Projekt noweli prawa autorskiego, która daje większą swobodę nadawcom w zawieraniu umów o reemisję, poparły we wtorkowej debacie w Sejmie wszystkie kluby. Głosowanie nad projektem prawdopodobnie jeszcze na trwającym posiedzeniu Sejmu.

Celem noweli, przygotowanej przez resort kultury, jest dostosowanie polskiego prawa do dyrektywy Rady nr 93/83/EWG z 1993 roku w sprawie koordynacji niektórych zasad dotyczących prawa autorskiego oraz praw pokrewnych stosowanych w odniesieniu do przekazu satelitarnego oraz retransmisji drogą kablową (tzw. dyrektywa satelitarno-kablowa).

"Ustawa ma wypełnić lukę w poprzedniej, niekompletnej implementacji tej dyrektywy do prawa polskiego" - mówiła sprawozdawczyni projektu, Elżbieta Kruk (PiS). Przyznała, że implementacja "jest spóźniona o 10 lat".

Dyrektywa ta wprowadziła w UE wymóg, aby reemisja utworów była dokonywana wyłącznie na podstawie umowy zawartej z właściwą organizacją zbiorowego zarządzania prawami autorskimi i prawami pokrewnymi. Wprowadziła zatem tzw. obowiązkowe pośrednictwo organizacji zbiorowego zarządzania, wyłączając co do zasady możliwość bezpośredniego kontraktowania między podmiotem dokonującym reemisji, a dysponentem praw autorskich.

Europejskie przepisy przewidują jednak wyjątek od tej zasady w odniesieniu do praw, "z których organizacja radiowa i telewizyjna korzysta w odniesieniu do jej własnych transmisji, niezależnie od tego, czy dane prawa należą do tej organizacji, czy też zostały na nią przeniesione przez innego właściciela praw autorskich i/lub praw pokrewnych". Tymczasem - jak piszą autorzy w uzasadnieniu - polska ustawa nie przewiduje takiego wyjątku, konieczna jest więc stosowna jej nowelizacja.

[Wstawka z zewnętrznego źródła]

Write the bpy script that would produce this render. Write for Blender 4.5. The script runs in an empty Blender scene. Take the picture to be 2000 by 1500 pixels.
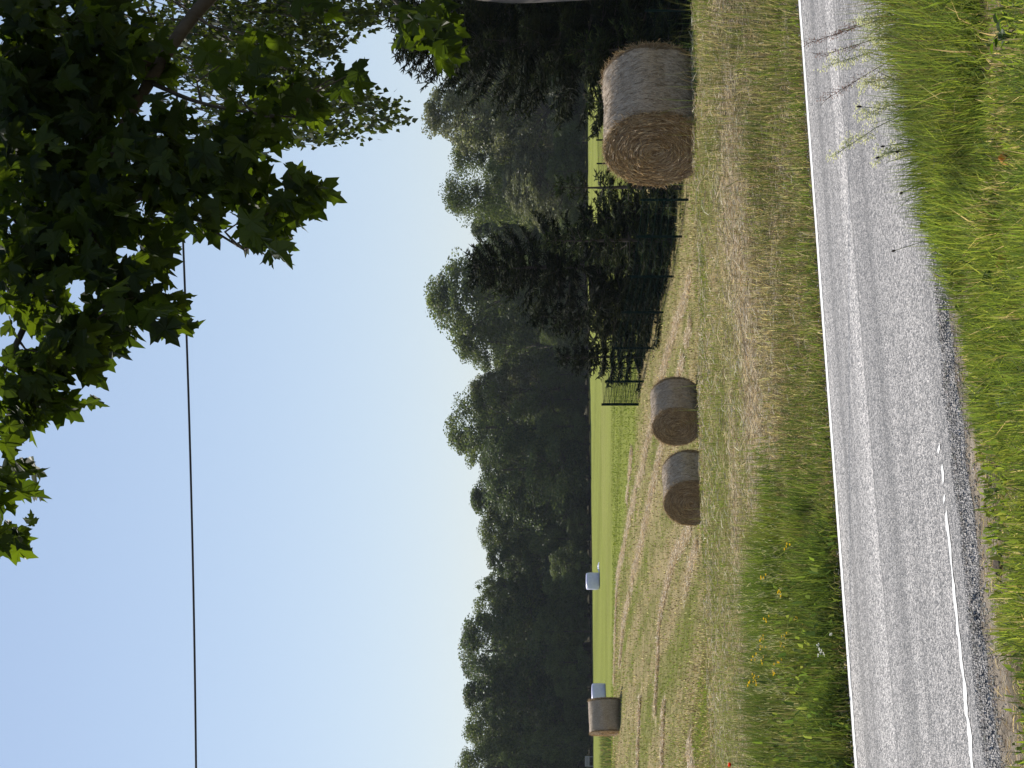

Jak mówiła w debacie Elżbieta Kruk, istotą projektowanego rozwiązania jest, zgodnie z dyrektywą, umożliwienie nadawcy (organizacji radiowej lub telewizyjnej) samodzielnego wykonywania prawa do reemisji utworów i przedmiotów praw pokrewnych nadawanych w jego własnych programach.

Nadawca będzie mógł więc zdecydować czy będzie udzielał licencji na reemisję samodzielnie, czy też będzie korzystał z pośrednictwa organizacji zbiorowego zarządzania prawami autorskimi. Zasada ta, jak wynika z uzasadnienia do projektu, "będzie się odpowiednio stosować do reemisji artystycznych wykonań, fonogramów i wideogramów".

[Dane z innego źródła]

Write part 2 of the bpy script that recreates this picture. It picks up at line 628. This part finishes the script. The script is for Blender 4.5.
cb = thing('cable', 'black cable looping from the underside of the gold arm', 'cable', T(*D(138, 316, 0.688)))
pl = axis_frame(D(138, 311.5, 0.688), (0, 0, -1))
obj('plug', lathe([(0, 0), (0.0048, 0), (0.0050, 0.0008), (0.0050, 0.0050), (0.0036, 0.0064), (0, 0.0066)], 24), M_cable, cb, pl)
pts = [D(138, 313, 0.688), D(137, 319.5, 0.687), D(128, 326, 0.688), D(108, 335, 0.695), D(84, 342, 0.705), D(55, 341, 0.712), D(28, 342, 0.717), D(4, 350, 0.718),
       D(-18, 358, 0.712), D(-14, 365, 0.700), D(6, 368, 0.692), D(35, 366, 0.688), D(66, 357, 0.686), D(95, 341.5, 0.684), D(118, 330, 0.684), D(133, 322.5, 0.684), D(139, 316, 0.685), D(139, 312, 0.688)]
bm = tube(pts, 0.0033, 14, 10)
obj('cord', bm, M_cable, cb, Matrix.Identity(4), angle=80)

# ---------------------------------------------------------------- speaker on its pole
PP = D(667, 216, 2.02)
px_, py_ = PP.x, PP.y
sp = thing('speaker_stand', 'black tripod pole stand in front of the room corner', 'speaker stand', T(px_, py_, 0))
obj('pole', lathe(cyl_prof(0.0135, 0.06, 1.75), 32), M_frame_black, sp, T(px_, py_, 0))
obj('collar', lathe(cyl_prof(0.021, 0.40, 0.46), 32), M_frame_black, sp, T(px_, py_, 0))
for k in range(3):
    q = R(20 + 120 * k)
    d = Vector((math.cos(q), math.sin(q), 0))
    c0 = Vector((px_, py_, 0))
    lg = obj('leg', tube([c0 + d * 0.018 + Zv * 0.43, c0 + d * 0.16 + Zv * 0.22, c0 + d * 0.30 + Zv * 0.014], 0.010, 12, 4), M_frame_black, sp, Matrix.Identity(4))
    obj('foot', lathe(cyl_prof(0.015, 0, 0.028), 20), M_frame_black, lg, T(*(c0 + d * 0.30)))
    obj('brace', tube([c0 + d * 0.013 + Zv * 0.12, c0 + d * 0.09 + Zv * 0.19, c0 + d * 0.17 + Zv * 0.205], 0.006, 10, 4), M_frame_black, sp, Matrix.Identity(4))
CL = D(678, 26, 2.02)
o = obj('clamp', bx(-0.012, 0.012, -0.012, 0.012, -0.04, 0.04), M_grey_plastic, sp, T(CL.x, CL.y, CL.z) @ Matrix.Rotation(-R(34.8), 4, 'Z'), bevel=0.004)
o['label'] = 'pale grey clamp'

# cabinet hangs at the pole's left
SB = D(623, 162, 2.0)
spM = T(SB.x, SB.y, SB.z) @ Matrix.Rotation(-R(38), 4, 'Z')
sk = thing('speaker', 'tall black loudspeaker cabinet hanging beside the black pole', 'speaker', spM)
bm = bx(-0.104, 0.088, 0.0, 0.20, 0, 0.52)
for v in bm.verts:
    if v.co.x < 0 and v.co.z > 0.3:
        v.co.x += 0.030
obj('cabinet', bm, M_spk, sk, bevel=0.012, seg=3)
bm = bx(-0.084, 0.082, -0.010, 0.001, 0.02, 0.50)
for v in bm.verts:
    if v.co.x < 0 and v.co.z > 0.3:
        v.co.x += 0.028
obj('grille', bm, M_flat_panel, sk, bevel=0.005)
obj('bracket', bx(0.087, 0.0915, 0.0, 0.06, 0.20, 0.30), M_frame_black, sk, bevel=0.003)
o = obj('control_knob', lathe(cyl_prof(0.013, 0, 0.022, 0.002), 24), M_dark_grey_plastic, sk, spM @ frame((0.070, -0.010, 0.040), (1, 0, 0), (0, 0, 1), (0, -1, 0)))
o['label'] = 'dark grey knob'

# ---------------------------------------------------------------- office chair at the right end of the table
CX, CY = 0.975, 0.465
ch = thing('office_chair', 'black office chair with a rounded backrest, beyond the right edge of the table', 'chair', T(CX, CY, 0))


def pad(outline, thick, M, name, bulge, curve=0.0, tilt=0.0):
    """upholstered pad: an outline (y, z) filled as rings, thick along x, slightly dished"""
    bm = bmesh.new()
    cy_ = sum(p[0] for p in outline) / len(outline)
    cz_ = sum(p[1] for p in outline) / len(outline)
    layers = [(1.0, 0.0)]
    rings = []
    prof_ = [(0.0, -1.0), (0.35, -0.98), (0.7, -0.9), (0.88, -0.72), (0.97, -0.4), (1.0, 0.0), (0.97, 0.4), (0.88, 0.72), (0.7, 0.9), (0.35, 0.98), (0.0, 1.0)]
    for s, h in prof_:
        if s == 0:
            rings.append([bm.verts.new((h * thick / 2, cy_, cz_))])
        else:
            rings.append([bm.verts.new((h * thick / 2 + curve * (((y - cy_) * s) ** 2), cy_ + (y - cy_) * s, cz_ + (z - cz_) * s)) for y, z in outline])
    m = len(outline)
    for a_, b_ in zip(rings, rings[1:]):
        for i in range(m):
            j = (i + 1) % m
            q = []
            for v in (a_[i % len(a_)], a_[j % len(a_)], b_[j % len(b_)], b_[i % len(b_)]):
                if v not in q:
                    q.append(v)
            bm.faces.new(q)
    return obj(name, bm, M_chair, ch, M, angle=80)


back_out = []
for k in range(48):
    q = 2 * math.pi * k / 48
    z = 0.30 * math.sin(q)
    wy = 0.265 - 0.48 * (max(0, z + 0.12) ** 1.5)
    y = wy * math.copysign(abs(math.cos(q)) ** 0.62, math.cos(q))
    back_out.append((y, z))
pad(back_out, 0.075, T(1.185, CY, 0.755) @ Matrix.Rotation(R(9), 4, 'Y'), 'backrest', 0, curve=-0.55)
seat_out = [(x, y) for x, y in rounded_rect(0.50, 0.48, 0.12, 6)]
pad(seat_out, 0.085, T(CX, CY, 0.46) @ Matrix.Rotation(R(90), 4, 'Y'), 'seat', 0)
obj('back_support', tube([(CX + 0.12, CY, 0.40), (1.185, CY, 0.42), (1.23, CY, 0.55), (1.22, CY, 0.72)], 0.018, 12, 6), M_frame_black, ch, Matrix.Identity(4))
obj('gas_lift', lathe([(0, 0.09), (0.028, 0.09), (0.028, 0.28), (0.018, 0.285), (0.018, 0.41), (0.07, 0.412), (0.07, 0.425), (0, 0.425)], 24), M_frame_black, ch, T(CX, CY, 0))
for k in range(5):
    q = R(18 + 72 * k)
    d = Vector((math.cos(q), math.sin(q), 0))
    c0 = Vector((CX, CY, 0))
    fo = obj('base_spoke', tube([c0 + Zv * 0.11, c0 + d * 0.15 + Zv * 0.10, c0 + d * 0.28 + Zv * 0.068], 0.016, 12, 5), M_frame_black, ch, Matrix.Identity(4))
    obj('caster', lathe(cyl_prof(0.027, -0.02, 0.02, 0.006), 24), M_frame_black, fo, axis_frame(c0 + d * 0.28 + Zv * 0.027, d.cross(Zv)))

Jak zapewniają wnioskodawcy, nowelizacja nie ma na celu narzucenia organizacjom radiowym i telewizyjnym określonego sposobu zarządzania ich prawami, a podmioty te będą dysponowały w tym zakresie swobodą postępowania, tj. jeżeli z jakichkolwiek powodów nie podejmą się samodzielnego udzielania licencji na reemisję, będą mogły w dalszym ciągu, tak jak obecnie, powierzyć swoje prawa w zarząd właściwej organizacji zbiorowego zarządzania.

W debacie sejmowej projekt poparły wszystkie kluby. "Zmiana zmierza w dobrym kierunku, szkoda, że nowelizacja ogranicza się implementacji tylko jednego przepisu dyrektywy unijnej i nie rozwiązuje innych problemów" - mówił Piotr Liroy-Marzec (Kukiz'15). Dodał, że chodzi np. o brak uregulowań dotyczących sytuacji, gdy "współtwórcom i wykonawcom utworu audiowizualnego należy się dodatkowe wynagrodzenie". Liroy-Marzec zaapelował jednocześnie o odpowiednie zmiany prawa "gwarantujące artystom należne prawa".

"Pojawiają się głosy i Nowoczesna je popiera, że podobne przepisy powinny dotyczyć reemisji w innych formach, satelitarnych, internetowych, zwłaszcza, że prawo europejskie tego nie zabrania" - wskazywał Piotr Misiło (Nowoczesna). Zapowiedział poparcie projektu, a zarazem wniosek o rozszerzenie go "o postulaty zgłoszone w konsultacjach".

"Ograniczyliśmy się do dosłownego tłumaczenia zapisów dyrektywy, by nikt nam nie zarzucił, że coś w dyrektywie manipulowaliśmy" - mówił posłom wiceminister kultury Krzysztof Czabański, uzasadniając, dlaczego nowela ma wąski zakres.